5 things that helped me move through change
The aftermath. The fallout. The parts I didn’t expect after making a decision that restructured my life.
When I shared thoughts about leaving my home and a 25 year marriage, I got an unexpected response. Not only did it receive 200 comments on Facebook, I also received 5 private messages and 1 email from women telling me how they were directly affected by my words. The private messages I received expressed hope, personal hardship and gritty determination to trust self and courageously act.
It was a demonstration to me that love, compassion and connection are essential for humans. We love connection.
Life is shifting and it’s intense. We are living in an era that demands our full attention and requires brutal honesty as we’re shedding the things that no longer serve us.
So as I contemplated on the messages and the responses from that post, I thought I’d share 5 things that helped me move through the transitions that came along after I stepped out on my own.
WHAT’S THE NEXT STEP?
There were too many nights I’d lay in bed, stressed to my limits. And the best phrase that calmed the mind chatter was when I’d ask myself what the immediate next step was. It reduced things to a micro-level and suddenly it felt manageable. The next step is just one thing.

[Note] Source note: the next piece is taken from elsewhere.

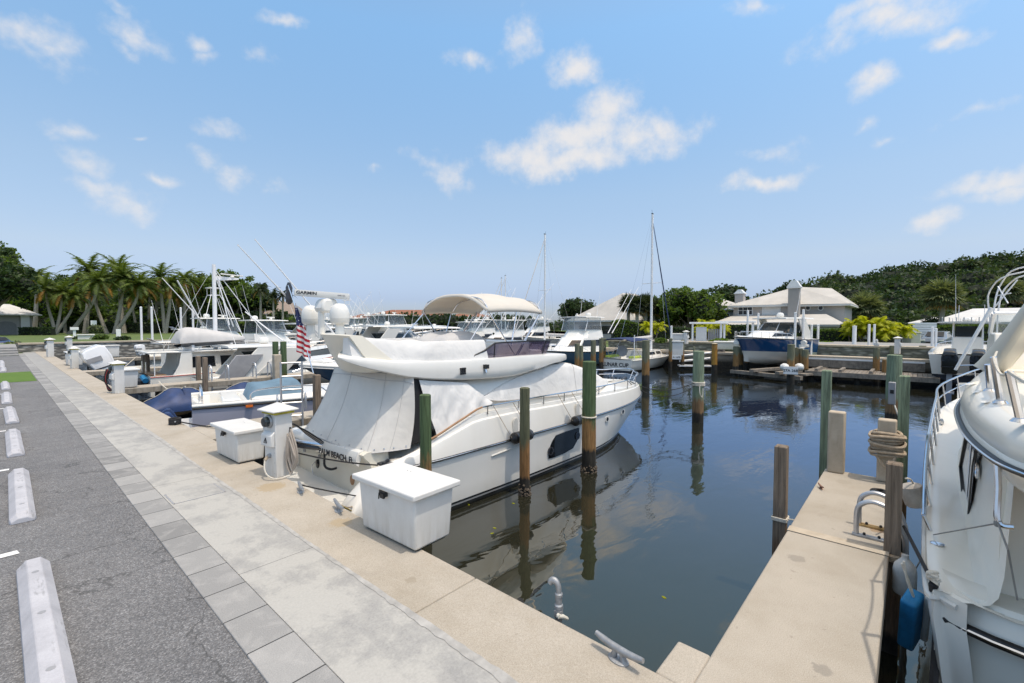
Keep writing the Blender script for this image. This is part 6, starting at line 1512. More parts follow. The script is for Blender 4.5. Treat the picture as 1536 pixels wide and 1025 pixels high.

Is the next step to put gas in the car? To make a meal? Or tie your shoe? Then, once it’s done, ask again. You can diffuse that monkey mind quickly if you pull it back to the micro moment just by asking that question.
WHEN IN JOY, STAY WITH JOY
I had always enjoyed the time I spent with my kids, but after the marriage split, I began to relish it. The moments and minutes meant so much to me, even if it was just doing house chores. I also recognized the magic could be hijacked if I allowed the upcoming ‘good-byes’ to happen in my mind before they were actually happening in reality. So I practiced consciously staying with the moment I was in and give it my full focus.
ALLOW YOURSELF TO FEEL
Emotions. All the feels. All the ugly cries. All the anger and heartbreak. All the new discoveries and feelings of freedom. All the wishing and loneliness. All of it. You can’t escape yourself, and ignoring your emotions or locking them away is not going to silence them. It’s actually a recipe for a future explosion or breakdown. Laughing the laugh, crying the cry, screaming in the car – whatever it is – do it.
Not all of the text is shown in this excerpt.